Life after the mission
Since Camp Mystic, Ruskan and his crew — the “random crew on the random day,” as he calls them — have flown more missions together. They still grab beers and stay in touch on group chat.
But life off duty has changed too. He suddenly found himself all over social media, with strangers posting about the rescue and his role in it. “I got pretty popular overnight, never really wanted that,” he said. “I’m still just a rescue swimmer, pretty new on the job, still standing on duty and still trying to pull my weight.” His Instagram bio reads simply, “just a guy.”
He visits his girlfriend in Austin often and is a big fan of P. Terry’s. He remembers with gratitude about the companies who dropped by the hangar with donations. “YETI dropped off some things and Black Rifle dropped off coffee.
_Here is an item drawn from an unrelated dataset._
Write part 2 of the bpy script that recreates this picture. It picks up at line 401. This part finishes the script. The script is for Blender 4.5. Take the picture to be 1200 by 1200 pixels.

Everyone’s morale was super boosted.”
Ruskan has been in the Coast Guard for four years, most of that time in training. Rescue swimmer school has an 85 percent fail rate, he shared, and the program to become a pilot is even more selective. “Good crew communication was the biggest lesson. Trust your training.”
For inspiration, he points to his uncle Dave, a retired New York City firefighter. “He was a first responder, I would visit him at the firehouse in the city, on duty 24 hours. I thought if I could be like him, that would be sick.”
At only 26, with one of the most harrowing rescues of his career already behind him as his first mission, Scott Ruskan remains humble. “I know it’s kinda cool I’ve gotten all this attention recently, but I’m still on mission, on duty.”